Over the last decade this place's track record on protecting our precious native forests is as underwhelming as it has been on taking serious action on carbon. Our precious native forests are inspiring, wondrous places and the massive carbon stores needed to soak up carbon if we are to have a chance of addressing the climate crisis. They are home to threatened or endangered species, First Nations cultural heritage and totem species. These forests are still being logged. In Victoria last year we had the good news that native forest logging would end. That was good news. It did not happen because of any action in this place; it happened because of the tenacious campaigning of staunch activists over decades. In Victoria, the good news, at least, is that we've got a chance of seeing the Great Forest National Park, which I talked about in my first speech, protected.

Unfortunately, we still don't have a recovery plan for the wollert, or Leadbeater's possum. I have asked at every estimates over the 10 years I have been here. In estimates a fortnight ago I was told the recovery plan was 'this close', but we still do not have a recovery plan for Leadbeater's possum. It just shows the lack of priority that is being given to the protection of our threatened and endangered species.

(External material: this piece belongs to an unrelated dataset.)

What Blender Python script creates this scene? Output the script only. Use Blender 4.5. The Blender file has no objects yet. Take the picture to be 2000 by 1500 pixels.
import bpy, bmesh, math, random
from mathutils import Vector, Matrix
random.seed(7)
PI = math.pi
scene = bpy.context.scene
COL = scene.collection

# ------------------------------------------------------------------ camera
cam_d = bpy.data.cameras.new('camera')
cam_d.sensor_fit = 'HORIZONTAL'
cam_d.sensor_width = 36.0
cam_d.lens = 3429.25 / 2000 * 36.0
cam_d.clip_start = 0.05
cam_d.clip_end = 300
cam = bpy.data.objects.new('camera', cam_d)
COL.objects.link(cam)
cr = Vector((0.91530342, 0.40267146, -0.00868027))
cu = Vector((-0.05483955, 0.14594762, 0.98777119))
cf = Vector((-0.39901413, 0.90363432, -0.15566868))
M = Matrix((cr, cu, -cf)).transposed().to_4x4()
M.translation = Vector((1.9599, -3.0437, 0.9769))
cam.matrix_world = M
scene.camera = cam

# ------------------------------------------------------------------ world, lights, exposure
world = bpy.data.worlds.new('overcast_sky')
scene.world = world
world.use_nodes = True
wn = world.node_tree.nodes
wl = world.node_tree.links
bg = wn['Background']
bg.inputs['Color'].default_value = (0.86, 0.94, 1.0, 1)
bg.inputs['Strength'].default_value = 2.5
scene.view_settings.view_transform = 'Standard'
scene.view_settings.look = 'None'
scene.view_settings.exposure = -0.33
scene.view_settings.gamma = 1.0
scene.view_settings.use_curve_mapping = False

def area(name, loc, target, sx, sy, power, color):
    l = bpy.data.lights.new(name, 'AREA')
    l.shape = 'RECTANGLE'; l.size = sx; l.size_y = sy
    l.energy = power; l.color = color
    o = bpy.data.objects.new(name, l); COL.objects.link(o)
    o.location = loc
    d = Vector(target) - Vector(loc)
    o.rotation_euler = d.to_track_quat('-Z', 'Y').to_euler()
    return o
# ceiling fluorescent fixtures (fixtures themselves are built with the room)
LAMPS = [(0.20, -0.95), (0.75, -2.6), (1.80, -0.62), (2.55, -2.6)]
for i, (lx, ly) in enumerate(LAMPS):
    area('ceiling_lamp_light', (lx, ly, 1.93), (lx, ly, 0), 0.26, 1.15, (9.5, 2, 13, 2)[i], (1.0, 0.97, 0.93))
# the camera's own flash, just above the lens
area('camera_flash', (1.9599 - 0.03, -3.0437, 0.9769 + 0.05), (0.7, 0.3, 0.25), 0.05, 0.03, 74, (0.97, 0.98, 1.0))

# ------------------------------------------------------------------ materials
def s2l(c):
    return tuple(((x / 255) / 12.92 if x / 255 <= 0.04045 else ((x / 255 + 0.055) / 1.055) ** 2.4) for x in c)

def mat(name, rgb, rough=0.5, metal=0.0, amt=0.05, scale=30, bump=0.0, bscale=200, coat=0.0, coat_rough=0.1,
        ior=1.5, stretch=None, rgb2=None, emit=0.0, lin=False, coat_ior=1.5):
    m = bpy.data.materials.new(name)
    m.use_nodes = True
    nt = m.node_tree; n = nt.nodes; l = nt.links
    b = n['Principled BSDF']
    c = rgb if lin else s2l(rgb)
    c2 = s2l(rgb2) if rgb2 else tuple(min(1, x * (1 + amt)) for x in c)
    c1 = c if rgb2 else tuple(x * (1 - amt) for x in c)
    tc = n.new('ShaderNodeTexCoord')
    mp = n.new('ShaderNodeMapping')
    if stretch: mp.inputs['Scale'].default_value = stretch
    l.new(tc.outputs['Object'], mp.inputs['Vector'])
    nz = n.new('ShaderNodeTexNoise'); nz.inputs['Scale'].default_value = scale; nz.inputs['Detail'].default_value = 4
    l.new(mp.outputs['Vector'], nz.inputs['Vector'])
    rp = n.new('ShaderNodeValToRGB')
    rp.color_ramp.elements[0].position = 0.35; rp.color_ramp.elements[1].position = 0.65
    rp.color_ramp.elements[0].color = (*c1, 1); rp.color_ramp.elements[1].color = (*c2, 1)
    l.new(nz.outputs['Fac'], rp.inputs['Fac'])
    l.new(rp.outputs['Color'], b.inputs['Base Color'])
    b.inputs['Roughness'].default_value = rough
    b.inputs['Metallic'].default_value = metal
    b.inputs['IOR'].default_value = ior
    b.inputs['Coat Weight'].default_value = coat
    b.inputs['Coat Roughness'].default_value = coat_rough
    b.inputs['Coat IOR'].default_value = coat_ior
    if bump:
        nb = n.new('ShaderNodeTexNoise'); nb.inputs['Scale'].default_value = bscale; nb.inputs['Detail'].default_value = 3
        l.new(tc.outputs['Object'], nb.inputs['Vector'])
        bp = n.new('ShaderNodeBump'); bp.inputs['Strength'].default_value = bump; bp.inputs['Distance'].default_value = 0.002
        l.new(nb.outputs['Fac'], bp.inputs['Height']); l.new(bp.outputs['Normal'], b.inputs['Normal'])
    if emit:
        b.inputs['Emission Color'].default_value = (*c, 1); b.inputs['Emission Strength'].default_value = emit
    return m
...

But at least in Victoria we now know that our forests—other than some ongoing so-called salvage logging in western Victoria, which needs to end—will be protected. It's the same in Western Australia—our forests in Western Australia are also now going to be protected. But in Tasmania and New South Wales the carnage goes on. In January I visited a forest that was home to swift parrots, of which there are only about 600 left in the whole world, yet in the forests I visited there had been a blockade set up by the Bob Brown Foundation. There was a known swift parrot habitat. There was a wonderful tree and a swift parrot nest of the top of that tree that had swift parrots breeding in it, and yet there was still logging planned. Fortunately, there is now a Supreme Court injunction stopping the logging of that forest, but it shouldn't come to that. How is it we are destroying our forests—the homes of critically endangered species of which there are only 600, the fastest birds in the world—and yet the logging continues?

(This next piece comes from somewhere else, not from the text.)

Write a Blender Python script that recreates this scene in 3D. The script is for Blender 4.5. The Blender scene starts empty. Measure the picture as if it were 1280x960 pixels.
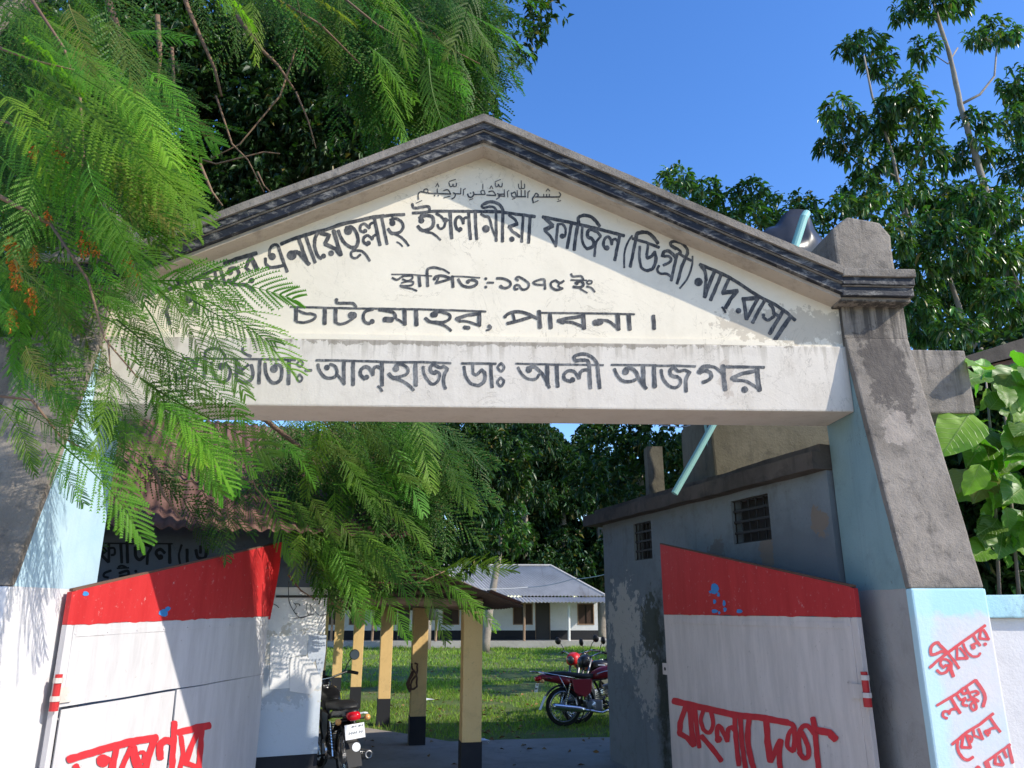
import bpy, bmesh, math, random
import numpy as np
from mathutils import Vector, Matrix, noise as mnoise

random.seed(7); rng = np.random.default_rng(7)
SC = bpy.context.scene
COL = SC.collection
R = math.radians

# ---------------------------------------------------------------- camera, sky, sun, exposure
CAM_Z, PITCH, YAW, FPX = 1.7, R(16.5), R(-2.4), 961.0
cd = bpy.data.cameras.new('camera'); cam = bpy.data.objects.new('camera', cd); COL.objects.link(cam)
cam.location = (0, 0, CAM_Z); cam.rotation_euler = (R(90) + PITCH, 0, YAW)
cd.sensor_width = 36; cd.lens = 36 * FPX / 1280; cd.clip_end = 2000; cd.clip_start = 0.05
SC.camera = cam

SUN = Vector((0.744, -0.353, 0.568)).normalized()
world = bpy.data.worlds.new('World'); SC.world = world; world.use_nodes = True
wn = world.node_tree.nodes; wl = world.node_tree.links
bg = wn['Background']
sky = wn.new('ShaderNodeTexSky'); sky.sky_type = 'NISHITA'; sky.sun_disc = False
sky.sun_elevation = math.asin(SUN.z); sky.sun_rotation = math.atan2(SUN.x, SUN.y)
sky.air_density = 1.0; sky.dust_density = 0.3; sky.ozone_density = 2.5
hsv = wn.new('ShaderNodeHueSaturation'); hsv.inputs['Saturation'].default_value = 1.27; hsv.inputs['Hue'].default_value = .511; wl.new(sky.outputs[0], hsv.inputs['Color']); wl.new(hsv.outputs[0], bg.inputs[0]); bg.inputs[1].default_value = 0.15
sd = bpy.data.lights.new('sun', 'SUN'); sd.energy = 2.9; sd.angle = R(0.5); sd.color = (1.0, 0.93, 0.80)
sun = bpy.data.objects.new('sun', sd); COL.objects.link(sun)
sun.rotation_euler = SUN.to_track_quat('Z', 'Y').to_euler(); sun.location = (8, -4, 9)
SC.view_settings.view_transform = 'Standard'; SC.view_settings.look = 'None'
SC.view_settings.exposure = 1.0; SC.view_settings.gamma = 1.0

# ---------------------------------------------------------------- finding points from the photograph
FW = Vector((-math.sin(YAW) * math.cos(PITCH), math.cos(YAW) * math.cos(PITCH), math.sin(PITCH)))
RT = Vector((math.cos(YAW), math.sin(YAW), 0)); UP = RT.cross(FW); CAM = Vector((0, 0, CAM_Z))
def ray(x, y): return FW + RT * ((x - 640) / FPX) + UP * ((480 - y) / FPX)
def at(x, y, Y):
    d = ray(x, y); return CAM + d * (Y / d.y)
def atz(x, y, z=0.0):
    d = ray(x, y); return CAM + d * ((z - CAM_Z) / d.z)
def hit(x, y, p0, n):
    d = ray(x, y); n = Vector(n); return CAM + d * ((Vector(p0) - CAM).dot(n) / d.dot(n))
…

So much of the southern forests of New South Wales were lost in the Black Summer fires, and yet the logging continues. Recently we had the New South Wales EPA put a temporary stop to logging because of the endangered greater gliders. It was admitted that surveys were being done for them only during the daytime, when greater gliders are nocturnal species and come out at night, so surveying for them in the daytime is not very useful. The EPA put a temporary stop to that. Sadly, they are now going to allow the logging of that forest and forests all over to continue. They are no longer even going to pretend that they are surveying threatened species. Rather than doing inadequate daytime surveys, they're doing no surveys at all, with the excuse that they're going to protect a few more trees in the middle of logging coupes. This is not going to protect these threatened species, which are on a trajectory towards extinction. It is just appalling.

Last week I had the absolute delight of being in Tasmania in the Styx State Forest with our Tasmanian Greens leader, Rosalie Woodruff, and two of the candidates for the Tasmanian state election. We were in a magnificent area of forest with trees that were 80 metres tall, home to swift parrots, powerful owls and masked owls. It was an absolutely incredible forest and, fortunately, this forest was protected. It was protected the last time that the Greens were in the balance of power in the state parliament. You need the Greens in parliament in order to protect forests—in this place, in the Tasmanian parliament and in the New South Wales parliament. Labor and the Liberals are on a unity ticket of continuing to destroy our forests.

It is hard not to feel despairing, but after 10 years I know that we just have to keep campaigning. We have to keep being resilient. We've got to mourn our losses and gird our loins and just keep on going, keep on working until we have a safe climate future, protecting our environment that we need.